La mise en scène, assurée par Marcel Poinen, joue avec la profondeur. En lever de rideau, un écran projette l’image d’une rivière. Sur l’eau qui coule, les voix off racontent l’idylle de Tiboul gardien bef et Garet, l’une des deux filles de François Requin, éleveur de Saponaire, ruiné par la sécheresse. Derrière l’écran, le temps – personnifié par une danseuse rouge feu – s’écoule. Quand l’écran est levé, le rêve de Tiboul s’achève, sa dure journée de gardien bef peut commencer. 

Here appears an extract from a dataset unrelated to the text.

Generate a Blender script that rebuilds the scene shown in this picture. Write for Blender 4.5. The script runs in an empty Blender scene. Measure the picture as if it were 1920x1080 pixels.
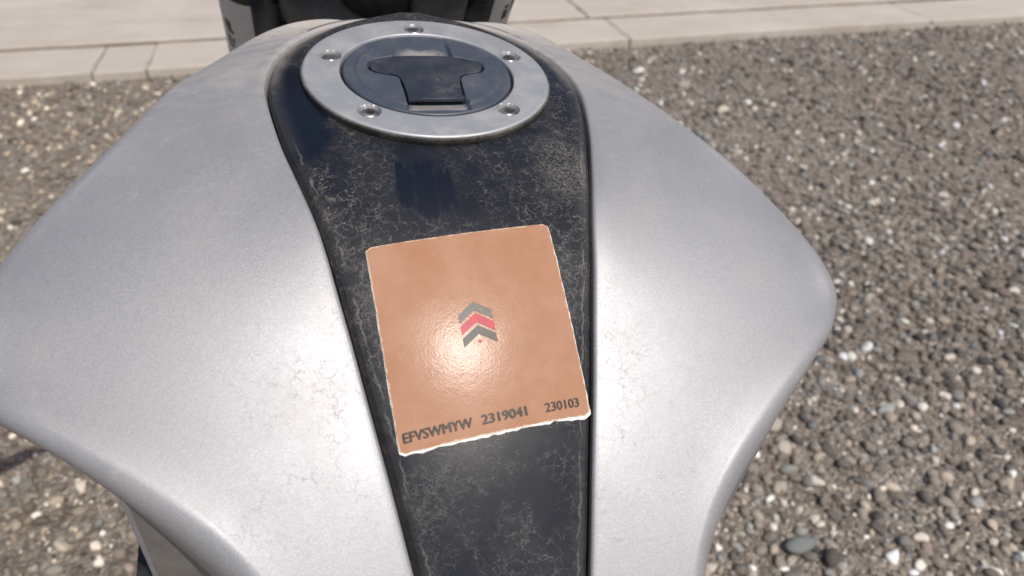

Cette comédie musicale aborde le thème du mariage arrangé. Motivé par la sécheresse qui a ruiné un éleveur. Entre les chansons festives, c’est le triste refrain des femmes qui n’ont pas eu leur mot à dire quand leur père leur a choisi un mari, que l’on entend. Petite revanche quand Tiboul s’amuse à appeler le père de famille François Requin… ton Quin. 

On se balade enfin dans la galerie des préjugés. Sur le physique, sur les «sévé drésé ar karo». Sur le statut social, avec un Ti Zom de la Montagne, s’il vous plaît. Dont le vice c’est son penchant immodéré pour la bouteille.